High-risk industries have regulatory compliance for a reason. While regulatory requirements might feel like a painful or tedious process, they build guardrails that save time and money in the long run.
Because no one person should be in a position to cause an aircraft component to fail.
Prior to joining Test Double in 2023, I had spent nearly the entirety of my professional career working in regulated software industries. With a decade of experience in aerospace, I learned how to implement the stories and code that made up a product while always staying within the scope of the regulations.
As I’ve moved away from regulated software industries and into DevOps consulting, I keep finding myself falling back on some of the productive patterns I developed throughout my career to help provide higher quality software and more sustainable solutions without significantly impacting time to delivery.
Here are the best practices I learned as a developer in a highly regulated industry — and they’re things that we all could do better as developers to genuinely improve code quality. In turn, they would help our clients’ bottom line by avoiding rewrites, decreasing bugs and defects that impact customers, and minimizing security risks.
With the right processes and systems in place, you won’t get surprised or end up in failure states. These processes and systems enable you to create high-quality software that’s stable, scalable and trustworthy.
Formalize the deployment process
At the backbone of any regulated software industry is an emphasis on process over people. This is crucial in environments like aviation, where the safety of passengers and crew relies on robust procedures. Documenting a formalized process helps with everything from risk mitigation and early detection of issues to consistency, scalability and efficiency.
With good process, I’ve found a lot of the failures assessed to individuals or teams can be addressed while skipping over the “at fault” portion of the retrospective. The focus on process can also help drive notification of risk and difficulties earlier in the schedule as errors and process deviations can become notifications that something isn’t working as expected.
Finally, when you formalize the deployment process, you create turn-key solutions because you identify and clearly spell out step-by-step what has to be done for a successful deployment. It makes it simple for any other developer to step in and continue deployments without interruption.
Retrospective documents are part of the deliverable
In the rapid-fire development space, it can be easy to ship code and move on to what’s next. However, in highly regulated industries, the work doesn’t end when code is shipped. There are a collection of other deliverables as part of the final product in regulated software.
In regulated industries, adherence to compliance standards and regulations is non-negotiable. Forced retrospectives, through required documentation, ensure that teams document their processes, decisions, and actions comprehensively, facilitating compliance with regulatory requirements.
Many of these take the form of supporting documents, such as verification and validation reports, requirements capture, requirement mapping, statement coverage review, and documentation of known issues. All of these artifacts serve the purpose of providing clarity to an outside party on how the software was developed and the deliverables were created. Through the creation and revision of these documents every deliverable has the opportunity to identify areas for improvement in future deliverables.

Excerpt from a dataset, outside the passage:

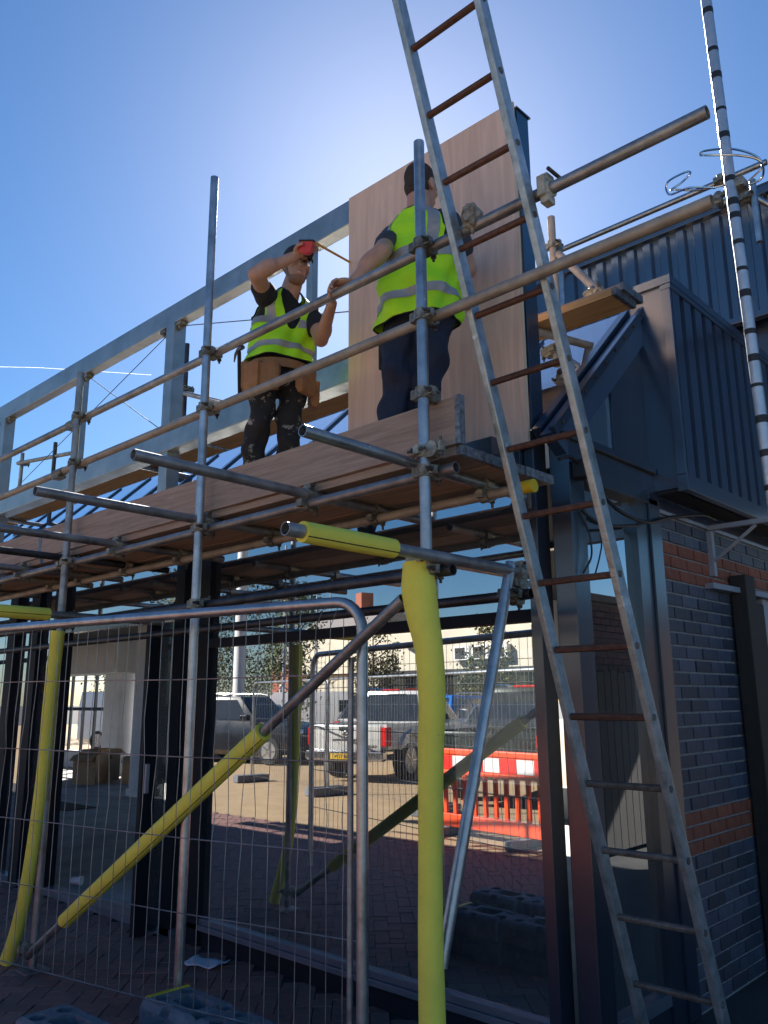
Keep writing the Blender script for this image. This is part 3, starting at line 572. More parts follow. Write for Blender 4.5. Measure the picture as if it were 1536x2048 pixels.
# =================================================================== STRIPED POLE with wire hooks, cables, lamp
pole = empty('striped_pole', (-1.03, 3.24, 0), 0, 'tall white pole with black tape bands standing right of the ladder', 'pole')
def pp(z): return Vector((-1.02-.009*(z-2), 3.25-.02*(z-2.5), z))
P(MB().tube([pp(.0), pp(2), pp(3.4), pp(6.5)], .0225, 14), 'shaft', 'polem', pole, smooth=True)
for z in [2.34, 2.52, 2.64, 2.78, 2.90, 3.02, 3.17, 3.30, 3.38, 3.56, 3.63, 3.71, 3.92, 4.04, 4.19, 4.36, 4.52, 4.70, 4.9]:
    w = random.uniform(.006, .017); z += random.uniform(-.035, .035); P(MB().tube([pp(z)-Vector((0, 0, w)), pp(z)+Vector((0, 0, w))], .0233, 14), 'tape_band', 'grille', pole, smooth=True)
h1 = curve_pts([(-1.085, 3.19, 3.674), (-1.166, 3.12, 3.679), (-1.274, 3.17, 3.722), (-1.29, 3.2, 3.804), (-1.23, 3.25, 3.85), (-1.205, 3.25, 3.835), (-1.23, 3.22, 3.79), (-1.27, 3.19, 3.755), (-1.25, 3.17, 3.735), (-1.154, 3.19, 3.697), (-1.05, 3.24, 3.70)], 8)
P(MB().tube(h1, .0045, 8), 'wire_hook', 'chrome', pole, smooth=True)
h2 = curve_pts([(-1.007, 3.27, 3.679), (-.934, 3.3, 3.701), (-.915, 3.25, 3.745), (-.977, 3.2, 3.779), (-1.098, 3.17, 3.827), (-1.132, 3.18, 3.852), (-1.111, 3.2, 3.872), (-1.012, 3.22, 3.84), (-.936, 3.26, 3.79), (-.92, 3.28, 3.74), (-.98, 3.28, 3.70)], 8)
P(MB().tube(h2, .0045, 8), 'wire_hook', 'chrome', pole, smooth=True)
P(MB().box(-1.05, -.98, 3.215, 3.285, 3.66, 3.70), 'hook_clamp', 'coupler', pole, bevel=.006)
def cable(pts, r, label, m='grille'):
    return tag(MB().tube(curve_pts(pts, 8), r, 8).build('cable', m, None, smooth=True, loc=pts[0]), label, 'cable', 'cables hanging at the corner of the shop front')
cable([(-2.0, 3.344, 2.71), (-2.0, 3.448, 2.743), (-2.0, 3.564, 2.712), (-1.99, 3.677, 2.63), (-1.98, 3.872, 2.539), (-1.99, 4.21, 2.528), (-2.0, 4.538, 2.608), (-1.99, 4.977, 2.69), (-2.0, 5.21, 2.697)], .010, 'thick black cable sagging from the corner post to the clad box')
cable([(-2.03, 3.5525, 2.491), (-2.01, 3.599, 2.397), (-2.0, 3.598, 2.271), (-2.02, 3.543, 2.178)], .005, 'thin black cable loop nearest the corner post')
cable([(-2.03, 3.704, 2.66), (-2.0, 3.704, 2.374), (-2.0, 3.682, 2.282), (-2.0, 3.619, 2.174)], .004, 'thin black cable hanging before the side pane')
cable([(-2.03, 3.586, 2.50), (-2.0, 3.703, 2.443), (-2.0, 3.915, 2.465), (-2.03, 4.20, 2.515)], .008, 'short black cable crossing the side pane to the side post')
fl = empty('flood_lamp', (-2.02, 3.55, 2.70), 0, 'small black box lamp fixed on the corner post', 'lamp')
P(MB().box(-2.038, -1.965, 3.52, 3.60, 2.655, 2.745), 'housing', 'grille', fl, bevel=.006); P(MB().box(-1.964, -1.958, 3.53, 3.59, 2.67, 2.735), 'lens', 'cglass', fl)
# small litter
def scrap(name, x, y, rz, w, d, m, label, cat):
    mb = MB(); n = 6; vs = []; fs = []
    for i in range(n+1):
        for j in range(n+1):
            u, v = i/n-.5, j/n-.5; vs.append((u*w, v*d, .004+.012*abs(math.sin(u*5+v*3))+.01*(abs(u) > .4)))
    for i in range(n):
        for j in range(n): a = i*(n+1)+j; fs.append((a, a+1, a+n+2, a+n+1))
    o = mb.add(vs, fs).build(name, m, None, smooth=True); o.location = (x, y, 0); o.rotation_euler.z = rz
    sdf = o.modifiers.new('thick', 'SOLIDIFY'); sdf.thickness = .002
    return tag(o, label, cat)
scrap('paper_sheet', -4.62, 3.26, .3, .25, .16, 'paper', 'crumpled white paper sheet lying on the block paving', 'paper')
scrap('wood_chip', -3.95, 1.98, .7, .09, .05, 'plyedge', 'small pale wood chip lying at the bottom left corner', 'wood chip')

# =================================================================== PEOPLE
def caps(mb, p, r0, q, r1, n=14):
    p, q = Vector(p), Vector(q); d = (q-p)
    if d.length < 1e-5: d = Vector((0, 0, 1e-3)); q = p+d
    u = d.normalized(); pts = []; rs_ = []
    for k in range(5, 0, -1): a = R(18*k-2); pts.append(p-u*r0*math.sin(a)); rs_.append(r0*math.cos(a))
    pts += [p, q]; rs_ += [r0, r1]
    for k in range(1, 6): a = R(18*k-2); pts.append(q+u*r1*math.sin(a)); rs_.append(r1*math.cos(a))
    mb.tube(pts, rs_, n)
def ell(mb, c, ax, rad, n=14):          # ellipsoid with axes ax (3 vectors) and radii rad
    c = Vector(c); rings = []
    for i in range(1, n):
        a = math.pi*i/n-math.pi/2; rings.append([c+ax[2]*rad[2]*math.sin(a)+(ax[0]*rad[0]*math.cos(t)+ax[1]*rad[1]*math.sin(t))*math.cos(a) for t in [2*math.pi*k/18 for k in range(18)]])
    mb.loft(rings)
def blob(mb, name, m, parent, root, voxel=.007, smooth=4):
    me = bpy.data.meshes.new(name); me.from_pydata([tuple(Vector(v)-root) for v in mb.v], [], mb.f); me.update()
    bm = bmesh.new(); bm.from_mesh(me); bmesh.ops.recalc_face_normals(bm, faces=bm.faces); bm.to_mesh(me); bm.free()
    t = bpy.data.objects.new('tmp', me)
    r = t.modifiers.new('r', 'REMESH'); r.mode = 'VOXEL'; r.voxel_size = voxel
    s = t.modifiers.new('s', 'SMOOTH'); s.factor = .5; s.iterations = smooth
    out = evalmesh(t)
    for p in out.polygons: p.use_smooth = True
    out.materials.clear(); out.materials.append(M[m]); out.name = name
    return link(name, out, parent)
def fold(v, k=1.0):   # cloth folds
    return k*(.006*math.sin(v.x*31+v.z*14)+.005*math.sin(v.z*37+v.y*22+1.3)+.004*math.sin(v.y*53-v.z*19))
def wrinkle(o, k=1.0):
    me = o.data; nr = [n.vector.copy() for n in me.vertex_normals]; out = []
    for v, n in zip([v.co.copy() for v in me.vertices], nr): out += tuple(v+n*fold(v, k))
    me.vertices.foreach_set('co', out); me.update()
def hand(mb, w, d, side, palm_n, curl, spread=.0, L=.085):
    # w wrist, d direction of the hand, side = direction towards the thumb, palm_n = palm facing
    w, d, side, pn = Vector(w), Vector(d).normalized(), Vector(side).normalized(), Vector(palm_n).normalized()
    side = (side-d*side.dot(d)).normalized(); pn = d.cross(side) if d.cross(side).dot(pn) > 0 else -d.cross(side)
    c = w+d*.05; ell(mb, c, (side, d, pn), (.042, .054, .018))
    for i, (o_, l) in enumerate(((.036, .070), (.012, .080), (-.012, .074), (-.035, .058))):
        b = w+d*.088+side*o_; p = b; ang = 0
        for j, f in enumerate((.45, .32, .23)):
            ang += curl*(.7 if j == 0 else 1.0); q = p+(d*math.cos(ang)+pn*math.sin(ang)+side*spread*(o_/.03)*.2).normalized()*l*f
            caps(mb, p, .0094-.0008*j, q, .0086-.0008*j, 8); p = q
    b = w+d*.030+side*.036; q = b+(d*.6+side*.75+pn*.25).normalized()*.036; caps(mb, b, .012, q, .0105, 8)
    e = q+(d*.8+side*.15+pn*(.2+curl*.5)).normalized()*.030; caps(mb, q, .0105, e, .009, 8)
def vest(pt, name_parent, root, armhole, vneck, bands, straps, hem=0):
    # pt(t, v) -> point on the vest, t angle (0 = wearer's left, 90 = front), v 0 hem..1 collar
    nt_, nv = 150, 84; mb = MB(); idx = {}
    def okf(i, j):
        t = 2*math.pi*(i+.5)/nt_; v = (j+.5)/nv
        if armhole(t, v) or vneck(t, v): return False
        return True
    for j in range(nv+1):
        for i in range(nt_):
            t = 2*math.pi*i/nt_; p = pt(t, j/nv); idx[(i, j)] = len(mb.v); mb.v.append(tuple(p-root))
    for j in range(nv):
        for i in range(nt_):
            if okf(i, j): mb.f.append((idx[(i, j)], idx[((i+1) % nt_, j)], idx[((i+1) % nt_, j+1)], idx[(i, j+1)]))
    o = mb.build('hi_vis_vest', 'hivis', name_parent, smooth=True)
    bm = bmesh.new(); bm.from_mesh(o.data); bmesh.ops.delete(bm, geom=[v for v in bm.verts if not v.link_faces], context='VERTS'); 
    for it in range(10):
        nb = {}
        for e in bm.edges:
            if e.is_boundary:
                for a_, b_ in (e.verts, reversed(list(e.verts))): nb.setdefault(a_, []).append(b_.co.copy())
        for v_, q_ in nb.items():
            if len(q_) == 2: v_.co = v_.co*.4+(q_[0]+q_[1])*.3
    edge_loops = [(e.verts[0].co.copy(), e.verts[1].co.copy()) for e in bm.edges if e.is_boundary]; bm.to_mesh(o.data); bm.free()
    s = o.modifiers.new('thick', 'SOLIDIFY'); s.thickness = .006; s.offset = 0
    key = lambda p: (round(p.x, 5), round(p.y, 5), round(p.z, 5)); par = {}
    def find(k_):
        while par.setdefault(k_, k_) != k_: k_ = par[k_]
        return k_
    for a, b in edge_loops: par[find(key(a))] = find(key(b))
    grp_ = {}
    for a, b in edge_loops: grp_.setdefault(find(key(a)), []).append((a, b))
    for es in grp_.values():
        eb = MB()
        for a, b in es: eb.tube([a, b], .0048, 5)
        eb.build('edge_binding', 'blackfab', o, smooth=True)
    def off(t, v, k=.007):
        p = pt(t, v); e = .02; a = pt(t+e, v)-pt(t-e, v); b = pt(t, min(1, v+e))-pt(t, max(0, v-e)); n = a.cross(b).normalized()
        c = (pt(t, v)-pt(t+math.pi, v)); n = n if n.dot(c) > 0 else -n; return p+n*k-root
    for (v0, v1) in bands:
        b = MB(); N = 96; rows = [v0+(v1-v0)*k/4 for k in range(5)]; base = len(b.v)
        for i in range(N):
            for v in rows: b.v.append(tuple(off(2*math.pi*i/N, v)))
        for i in range(N):
            t = 2*math.pi*(i+.5)/N
            if armhole(t, (v0+v1)/2) or vneck(t, (v0+v1)/2): continue
            for k in range(4): a = i*5+k; c = ((i+1) % N)*5+k; b.f.append((a, c, c+1, a+1))
        b.build('reflective_band', 'reflband', o, smooth=True)
    for (t0, w, v0, v1) in straps:
        b = MB(); N = 30
        for k in range(N+1):
            v = v0+(v1-v0)*k/N
            for q in (-1, -.33, .33, 1): b.v.append(tuple(off(t0+w*q, v, .0075)))
        for k in range(N):
            for q in range(3): a = k*4+q; b.f.append((a, a+1, a+5, a+4))
        b.build('reflective_strap', 'reflband', o, smooth=True)
    return o
def vest_fn(lv, lat, fwd):
    # lv: list of (v, centre, half lateral, half depth); interpolated smoothly
    def f(t, v):
        for k in range(len(lv)-1):
            if lv[k][0] <= v <= lv[k+1][0]+1e-9: break
        a, b = lv[k], lv[k+1]; u = (v-a[0])/(b[0]-a[0]); u = u*u*(3-2*u)*.5+u*.5
        c = Vector(a[1]).lerp(Vector(b[1]), u); A = a[2]+(b[2]-a[2])*u; B = a[3]+(b[3]-a[3])*u
        ct, st = math.cos(t), math.sin(t); p = lambda x, e: math.copysign(abs(x)**e, x)
        q = c+lat*A*p(ct, .8)+fwd*B*p(st, .8)
        if v > .72: q = q-Vector((0, 0, 1))*(.05*max(0, (abs(ct)-.35))*((v-.72)/.28))
        return q+(q-c).normalized()*fold(q, 2.1*(1-.5*v))
    return f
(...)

Additionally, as a consultant, these retrospective practices are hugely helpful. They provide an excellent starting point when preparing to hand off work to a client at the conclusion of an assignment.
The regular creation and revision of retrospective documents is extremely helpful in order to deliver a great consulting experience – from establishing a continuous improvement culture to knowledge sharing.
Reduce tech debt with every major delivery
One of the biggest frustrations as a developer in a highly regulated industry is a requirement around minimizing tech debt — but it’s also one of the most important practices.
The FAA certification process has a built-in correction mechanism for handling tech debt. The process requires resolution of a quantity of technical debt as part of each major delivery. In addition to the requirement to report tech debt as part of each delivery, each iteration of the application must resolve a percentage of outstanding technical debt.
This also prevents deliveries that are injecting large quantities of technical debt into the certified applications as they will come due on the next delivery. The transparency around tech debt forces everyone to address the issues promptly and forces developers to fix things they might not want to fix. Adopting the practice of minimizing tech debt with each major delivery limits new technical debt and prioritizes the highest risk technical debt.
By actively managing and resolving technical debt with each major delivery, developers satisfy regulatory compliance – and also set up the business for long-term code quality and cost savings.
Standardization improves speed to value
During my time in Aerospace I worked in seven different roles across four different teams. I shifted from development, to test, to hardware/software integration, to certification leadership and document creation across both government and commercial clients.
In each case, I could join a new team and contribute within a couple days. That was because at the highest level there was a company-wide “Software Development Process.”
Standardization required by regulatory compliance offers consistency and predictability – which leads to efficient workflows, more accurate estimates, scalability and reduced risk. This enabled me to move between teams and roles, languages and codebases very quickly because there was always a common process at the backbone of all activity.
Projects delivered in multiple langues, operating systems, and hardware configurations all had a common through-line, which allowed me to contribute immediately to all teams. Lessons learned in one area could be applied to other areas and cross team communication and process sharing were encouraged and simple because we shared the same fundamental structure.
There are no shortcuts to doing a good job
My experience in the aerospace industry taught me regulatory compliance is about far more than regulatory mandates. It establishes a foundation for success for high-quality code and minimized risk that save time and money in the long run.